Недостатки классической модернизационной теории побудили Сэмюэля Хантингтона (р. 1928) подвергнуть ее радикальному пересмотру. В работе «Политический порядок в меняющихся обществах» (1968) он обратил внимание на то, что при определенных условиях модернизация способна привести социум к политической деградации. Подобное происходит из - за несовпадения темпов перестройки политических институтов, экономического обновления и культурной реконструкции. Следовательно, успешная модернизация не может идти «сама собой»; этот процесс нуждается в тщательном регулировании и контроле со стороны реформаторов, а также в специально подготовленной социальной среде (Huntington 1968).

По мнению Дэвида Эптера (р. 1924), изучавшего в 1960-е годы преобразования в бывших колониях, для модернизации как особого типа развития нужны три условия: а) социальная система, способная обновляться и при этом не распадаться; б) достаточно сложные и гибкие социальные структуры; в) навыки и знания, необходимые в технологически передовом мире. Именно этот автор в своей работе «Политика модернизации» (1965) описал два классических стиля внедрения новшеств - плюралистский («секулярно-либертарианский») и мобилизационный («духовно-коллективистский»). В основе первой парадигмы лежат компромисс и рассредоточение власти, в то время как второй присущи персонифицированное руководство, политическая нетерпимость и доминирование массовой <цз партии. Причем Эптер одним из первых обратил внимание на неприменимость и неэффективность западных подходов к модернизации в развивающихся странах (Apter 1965).

Современная литература по модернизации чрезвычайно обширна. В последние десятилетия в изучении этой темы прослеживается все более заметное смещение акцентов: если поначалу основное значение приписывалось благотворному влиянию переносимых на новую почву государственных институтов и правовых установлений, то теперь приоритет отдается этическим принципам и ценностям, преобразующим поведение людей (Хариссон, Хантингтон 2002). При этом не менее важным считается выявление тех коллективных установок, которые в процессе модернизации хронически не усваиваются и отторгаются преобразуемым обществом.
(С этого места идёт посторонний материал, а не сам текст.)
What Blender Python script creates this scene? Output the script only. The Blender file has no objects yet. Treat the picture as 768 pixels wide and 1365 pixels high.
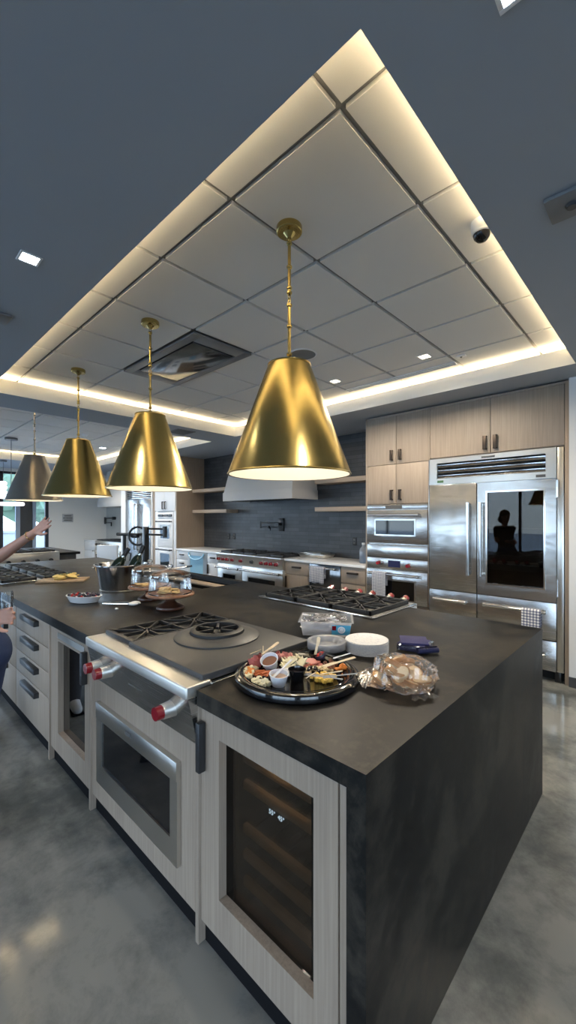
import bpy, bmesh, math, random
from mathutils import Vector, Matrix, noise
R = math.radians
rnd = random.Random(7)
SC = bpy.context.scene
COL = SC.collection
V = Vector

# ------------------------------------------------------------------ materials
MATS = {}
def nodemat(name):
    m = bpy.data.materials.new(name); m.use_nodes = True
    nt = m.node_tree; b = nt.nodes['Principled BSDF']
    MATS[name] = m
    return m, nt, b
def flat(name, col, rough=.5, metal=0., spec=.5, emit=None, es=0., coat=0., alpha=None, sss=0.):
    m, nt, b = nodemat(name)
    b.inputs['Base Color'].default_value = (*col, 1)
    b.inputs['Roughness'].default_value = rough
    b.inputs['Metallic'].default_value = metal
    b.inputs['Specular IOR Level'].default_value = spec
    b.inputs['Coat Weight'].default_value = coat
    if sss:
        b.inputs['Subsurface Weight'].default_value = sss
        b.inputs['Subsurface Radius'].default_value = (.01, .004, .002)
    if emit:
        b.inputs['Emission Color'].default_value = (*emit, 1)
        b.inputs['Emission Strength'].default_value = es
    return m
def coords(nt, scale=(1, 1, 1), rot=(0, 0, 0)):
    t = nt.nodes.new('ShaderNodeTexCoord'); mp = nt.nodes.new('ShaderNodeMapping')
    nt.links.new(t.outputs['Object'], mp.inputs['Vector'])
    mp.inputs['Scale'].default_value = scale; mp.inputs['Rotation'].default_value = rot
    return mp.outputs['Vector']
def noise_node(nt, vec, scale, detail=4, rough=.55, dist=0.):
    n = nt.nodes.new('ShaderNodeTexNoise'); nt.links.new(vec, n.inputs['Vector'])
    n.inputs['Scale'].default_value = scale; n.inputs['Detail'].default_value = detail
    n.inputs['Roughness'].default_value = rough; n.inputs['Distortion'].default_value = dist
    return n.outputs['Fac']
def ramp(nt, fac, stops):
    r = nt.nodes.new('ShaderNodeValToRGB'); nt.links.new(fac, r.inputs['Fac'])
    e = r.color_ramp.elements
    while len(e) < len(stops): e.new(.5)
    for k, (p, c) in reversed(list(enumerate(stops))):
        e[k].position = p; e[k].color = (*c, 1) if len(c) == 3 else c
    return r.outputs['Color']
def bump(nt, b, h, strength, dist=.01):
    n = nt.nodes.new('ShaderNodeBump'); nt.links.new(h, n.inputs['Height'])
    n.inputs['Strength'].default_value = strength; n.inputs['Distance'].default_value = dist
    nt.links.new(n.outputs['Normal'], b.inputs['Normal'])

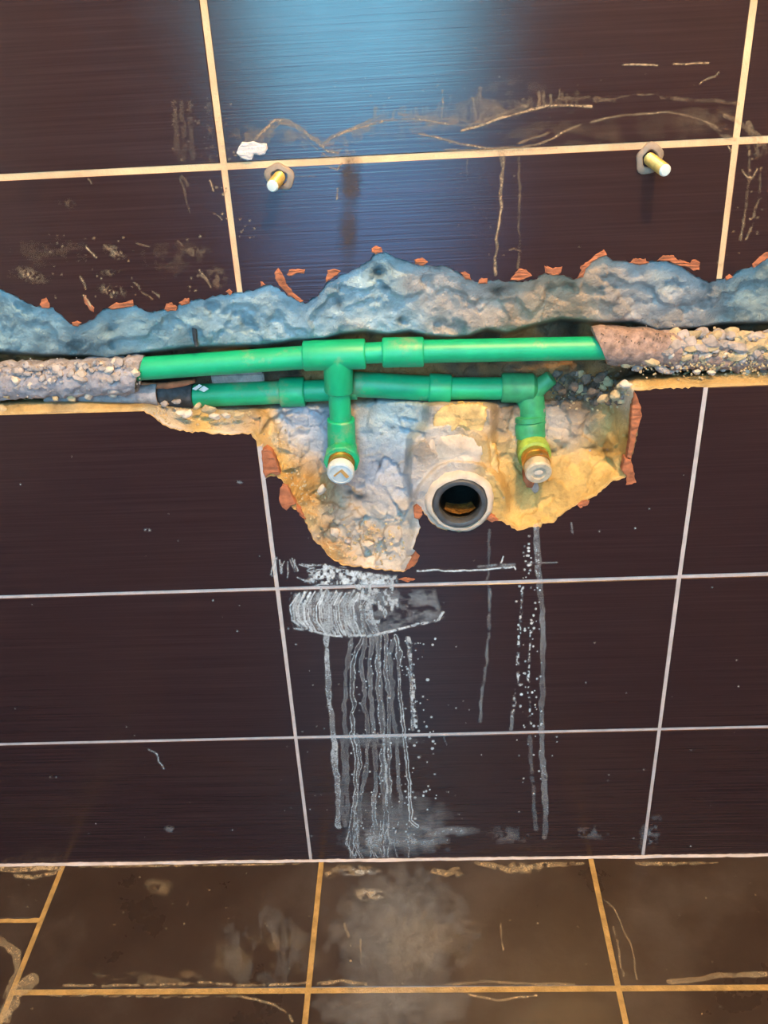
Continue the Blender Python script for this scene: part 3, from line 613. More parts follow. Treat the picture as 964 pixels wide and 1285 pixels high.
# ------------------------------------------------------------------ sleeves around the pipes
def sleeve(name, pts, rad, d, m, label, lumps, seed, cat='insulation', bore=None, amp=.16, xcut=.0):
    root = empty(name, P3(*pts[0], d), label, cat); bm = bmesh.new(); A = P3(*pts[0], d); B = P3(*pts[1], d); L = (B-A).length
    n = 72; k = int(L/.0022); dd = (B-A).normalized(); a, b = axes(dd); rings = []
    ss = np.linspace(0, L, k+1)[:,None]; tt = np.linspace(0, 2*math.pi, n+1)[None,:-1]
    f1 = fbm(ss*1000+0*tt, np.cos(tt)*rad*1000+60+ss*0, 9, 3, seed)+fbm(ss*1000+0*tt, np.sin(tt)*rad*1000+160+ss*0, 7, 3, seed+3)
    f2, _ = facets(ss*1000+0*tt, (np.minimum(tt, 2*math.pi-tt))*rad*1000+50+0*ss, 7, seed+8)
    rr_ = rad*(1+amp*f1+amp*.9*f2)
    for i in range(k+1):
        t = [2*math.pi*j/n for j in range(n)]
        # slanted end: shift along the axis with height
        rings.append([bm.verts.new(A+dd*(ss[i,0]+(xcut*(math.sin(tj)) if i == k or xcut == 0 or True else 0)*(i/k))+(a*math.cos(tj)+b*math.sin(tj))*rr_[i,j]) for j, tj in enumerate(t)])
    for P, Q in zip(rings[:-1], rings[1:]):
        for j in range(n): bm.faces.new((P[j],P[(j+1)%n],Q[(j+1)%n],Q[j]))
    inner = [bm.verts.new(v.co+(B+dd*0-v.co).normalized()*0+(B+dd*(v.co-B).dot(dd)-v.co)*.22) for v in rings[-1]]
    back = [bm.verts.new(v.co-dd*.02) for v in inner]
    for j in range(n):
        bm.faces.new((rings[-1][j],rings[-1][(j+1)%n],inner[(j+1)%n],inner[j])); bm.faces.new((inner[j],inner[(j+1)%n],back[(j+1)%n],back[j]))
    under(new('foam_tube', bm_mesh('foam_tube', bm, True, R(60)), None, [m]), root)
    rr = random.Random(seed)
    for (lx, ly, sx, sz, mm) in lumps:
        t = (lx-pts[0][0])/(pts[1][0]-pts[0][0]+1e-9); cy = pts[0][1]+(pts[1][1]-pts[0][1])*t; h = (ly-cy)/1400.
        dep = d-math.sqrt(max(rad**2-h*h, (rad*.25)**2))*.97; rock(lx, ly, dep, sx, sz, mm, root)
    return root
rr = random.Random(3)
lumps = []
for i in range(78):
    lx = rr.uniform(-30,172); ly = rr.uniform(456,492)-(.02*lx); s = rr.choice([3,3.5,4,5,6,7.5]); lumps.append((lx, ly, s*rr.uniform(1,1.5), s, rr.choice([M_MORTAR,M_MORTAR,M_MORTAR,M_PALE,M_FOAMG and M_MORTAR])))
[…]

В итоге данным направлением сравнительной политологии был накоплен значительный и конкретный материал, касающийся реакции различных культур и этнических групп на социальные нововведения. [См. статью Политическая культура.] В целом же в последней четверти ХХ века сложился обновленный вариант концепции модернизации, предполагавший эффективное развитие без навязывания западных ценностей.

В 1970-е годы, когда Африка в силу своей кажущейся безнадежности на время вышла из моды, большинство теорий модернизации развивалось на базе азиатского и латиноамериканского опыта. Крушение коммунистической системы, отметившее конец 1980-х — начало 1990-х годов, послужило стимулом для пересмотра многих теоретических предпосылок, ранее представлявшихся незыблемыми. Привычная для 1970-х годов типология стадий модернизации — «либерализация — демократизация — консолидация» — во многих странах, отказавшихся от коммунизма, была нарушена. В связи с этим некоторые исследователи вполне обоснованно предвидели рост числа «анократий», то есть режимов, сочетающих элементы анархии и авторитаризма. Действительно, на пространствах бывшего СССР появилось довольно много образований подобного рода. Кроме того, не имеющая аналогов одновременная трансформация экономических и политических оснований общества заставила специалистов отказаться от представлений, что политическая демократизация возможна только при наличии прочного экономического фундамента. [См. статью 114 Демократия.]


Из новой ситуации было сделано несколько выводов. Во - первых, падение коммунизма более не позволяло говорить об альтернативных и конкурирующих между собой способах приобщения к современности. Это обстоятельство не могло хотя бы на время не укрепить позиции сторонников модернизаци - онной парадигмы. Во-вторых, эффективность авторитарных и тоталитарных версий модернизации все чаще ставилась под сомнение, поскольку они практически оставляли без внимания ценностные аспекты обновленческой практики, предпочитая действия сугубо в институциональном поле. В-третьих, было отмечено, что переходные общества в основном движутся в направлении демократизации, хотя этот процесс едва ли увенчается, как предполагалось, оформлением полноценной демократии в скором будущем.